## Aim of the task
Write out again, unaltered, the lines from the start through the line containing "lamp.location = Vector((0.02, 0.0, H-0.04))*S".

++++++++++++++++++++

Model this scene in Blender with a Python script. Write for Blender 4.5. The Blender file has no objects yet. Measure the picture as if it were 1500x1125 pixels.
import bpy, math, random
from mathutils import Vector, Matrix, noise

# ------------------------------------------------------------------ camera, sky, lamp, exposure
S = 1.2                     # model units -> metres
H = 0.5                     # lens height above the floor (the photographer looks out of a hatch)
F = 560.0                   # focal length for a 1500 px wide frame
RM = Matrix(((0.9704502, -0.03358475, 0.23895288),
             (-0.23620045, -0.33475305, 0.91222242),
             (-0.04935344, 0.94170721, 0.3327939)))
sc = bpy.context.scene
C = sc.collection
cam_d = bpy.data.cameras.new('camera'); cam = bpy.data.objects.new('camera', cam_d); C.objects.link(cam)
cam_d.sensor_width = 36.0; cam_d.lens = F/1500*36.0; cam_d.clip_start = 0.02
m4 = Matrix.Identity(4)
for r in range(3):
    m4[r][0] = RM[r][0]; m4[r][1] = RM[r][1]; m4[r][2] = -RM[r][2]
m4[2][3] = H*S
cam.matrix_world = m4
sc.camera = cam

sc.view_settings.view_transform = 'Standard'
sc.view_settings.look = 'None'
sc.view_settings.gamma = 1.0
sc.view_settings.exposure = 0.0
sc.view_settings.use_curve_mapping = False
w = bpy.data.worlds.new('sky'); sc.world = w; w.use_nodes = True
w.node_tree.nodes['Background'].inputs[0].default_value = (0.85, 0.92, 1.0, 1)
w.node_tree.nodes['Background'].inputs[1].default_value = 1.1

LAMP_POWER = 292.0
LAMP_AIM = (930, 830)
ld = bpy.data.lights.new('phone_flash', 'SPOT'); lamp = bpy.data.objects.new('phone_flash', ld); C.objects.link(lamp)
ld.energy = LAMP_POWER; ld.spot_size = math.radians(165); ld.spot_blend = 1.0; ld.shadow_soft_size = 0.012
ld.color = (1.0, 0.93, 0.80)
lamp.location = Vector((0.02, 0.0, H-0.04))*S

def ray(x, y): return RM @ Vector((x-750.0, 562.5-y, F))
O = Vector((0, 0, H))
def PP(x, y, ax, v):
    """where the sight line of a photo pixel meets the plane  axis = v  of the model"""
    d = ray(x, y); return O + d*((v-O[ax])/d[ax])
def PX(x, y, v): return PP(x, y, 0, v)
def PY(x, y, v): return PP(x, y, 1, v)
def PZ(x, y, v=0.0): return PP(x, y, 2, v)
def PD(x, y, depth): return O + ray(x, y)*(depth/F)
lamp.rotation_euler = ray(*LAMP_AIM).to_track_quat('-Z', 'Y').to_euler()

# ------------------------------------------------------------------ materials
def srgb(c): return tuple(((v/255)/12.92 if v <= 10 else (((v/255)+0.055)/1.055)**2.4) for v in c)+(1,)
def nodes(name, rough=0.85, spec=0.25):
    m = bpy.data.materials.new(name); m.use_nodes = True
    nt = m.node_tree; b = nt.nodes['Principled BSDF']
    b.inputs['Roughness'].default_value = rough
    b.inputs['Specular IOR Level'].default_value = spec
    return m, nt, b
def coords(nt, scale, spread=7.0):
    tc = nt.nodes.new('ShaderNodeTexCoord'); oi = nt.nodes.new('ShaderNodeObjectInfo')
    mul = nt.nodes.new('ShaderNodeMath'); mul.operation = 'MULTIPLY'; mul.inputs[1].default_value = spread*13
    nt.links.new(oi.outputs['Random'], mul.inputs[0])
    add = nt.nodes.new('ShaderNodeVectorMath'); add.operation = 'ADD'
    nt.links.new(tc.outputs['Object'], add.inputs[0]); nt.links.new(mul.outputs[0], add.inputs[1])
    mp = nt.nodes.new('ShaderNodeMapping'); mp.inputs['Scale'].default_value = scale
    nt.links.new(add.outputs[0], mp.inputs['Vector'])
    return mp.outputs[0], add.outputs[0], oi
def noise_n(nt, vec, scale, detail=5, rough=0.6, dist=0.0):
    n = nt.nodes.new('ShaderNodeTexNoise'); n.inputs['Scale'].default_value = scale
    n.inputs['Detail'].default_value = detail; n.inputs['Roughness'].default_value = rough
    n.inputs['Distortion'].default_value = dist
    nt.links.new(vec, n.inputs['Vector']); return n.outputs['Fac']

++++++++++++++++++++

## Complete answer
Model this scene in Blender with a Python script. Write for Blender 4.5. The Blender file has no objects yet. Measure the picture as if it were 1500x1125 pixels.
import bpy, math, random
from mathutils import Vector, Matrix, noise

# ------------------------------------------------------------------ camera, sky, lamp, exposure
S = 1.2                     # model units -> metres
H = 0.5                     # lens height above the floor (the photographer looks out of a hatch)
F = 560.0                   # focal length for a 1500 px wide frame
RM = Matrix(((0.9704502, -0.03358475, 0.23895288),
             (-0.23620045, -0.33475305, 0.91222242),
             (-0.04935344, 0.94170721, 0.3327939)))
sc = bpy.context.scene
C = sc.collection
cam_d = bpy.data.cameras.new('camera'); cam = bpy.data.objects.new('camera', cam_d); C.objects.link(cam)
cam_d.sensor_width = 36.0; cam_d.lens = F/1500*36.0; cam_d.clip_start = 0.02
m4 = Matrix.Identity(4)
for r in range(3):
    m4[r][0] = RM[r][0]; m4[r][1] = RM[r][1]; m4[r][2] = -RM[r][2]
m4[2][3] = H*S
cam.matrix_world = m4
sc.camera = cam

sc.view_settings.view_transform = 'Standard'
sc.view_settings.look = 'None'
sc.view_settings.gamma = 1.0
sc.view_settings.exposure = 0.0
sc.view_settings.use_curve_mapping = False
w = bpy.data.worlds.new('sky'); sc.world = w; w.use_nodes = True
w.node_tree.nodes['Background'].inputs[0].default_value = (0.85, 0.92, 1.0, 1)
w.node_tree.nodes['Background'].inputs[1].default_value = 1.1

LAMP_POWER = 292.0
LAMP_AIM = (930, 830)
ld = bpy.data.lights.new('phone_flash', 'SPOT'); lamp = bpy.data.objects.new('phone_flash', ld); C.objects.link(lamp)
ld.energy = LAMP_POWER; ld.spot_size = math.radians(165); ld.spot_blend = 1.0; ld.shadow_soft_size = 0.012
ld.color = (1.0, 0.93, 0.80)
lamp.location = Vector((0.02, 0.0, H-0.04))*S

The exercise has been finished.